Tagesgeschäft und Corona
Zahlreiche Ideen und Pläne hat Anja Bandi, allerdings muss auch das Tagesgeschäft laufen. In Zeiten von Corona und häufig wechselnden Vorgaben keine leichte Sache. Als systemrelevanter Betrieb mussten oft eigene Sicherheitsbedürfnisse über die der trauernden Angehörigen gestellt werden. «Dies den Leuten erklären zu müssen, war und ist noch sehr schwer für uns – und für die Menschen ist es teils eine echte Katastrophe.» Bewegten sich in den ersten Corona-Monaten die Anzahl Verstorbener noch im normalen Rahmen, stieg die Anzahl an Kremationen letzten Dezember dann doch plötzlich auf fast das Doppelte. Mit Überstunden, Schichtdienst und mehr Leuten konnte die Friedhofsleiterin jedoch für einen glatten Betrieb sorgen.

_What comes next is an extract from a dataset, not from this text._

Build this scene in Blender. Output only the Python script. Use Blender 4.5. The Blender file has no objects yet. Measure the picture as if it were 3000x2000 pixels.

Kreativität und Engagement braucht es auch zu normalen Zeiten immer wieder, schliesslich ist jeder Bestattungsfall individuell. So muss beispielsweise die Frage, ob jemand mit seinem Hund im gleichen Grab beerdigt werden kann, eigentlich mit «nein» beantwortet werden. Anja Bandi jedoch findet zumeist eine Lösung, die die Angehörigen zufriedenstellt – genaueres wird hier nicht verraten. Die Bedürfnisse der Menschen stünden schliesslich im Vordergrund. Daher fände sie es auch schön, wenn sich alle Gemeinden, grosse wie kleine, ihrer Friedhöfe etwas aktiver annehmen würden und mutig auf die Wünsche der Menschen eingingen. So würden immer mehr Friedhöfe zu Orten des Lebens und zu angenehmen Orten für die Lebenden.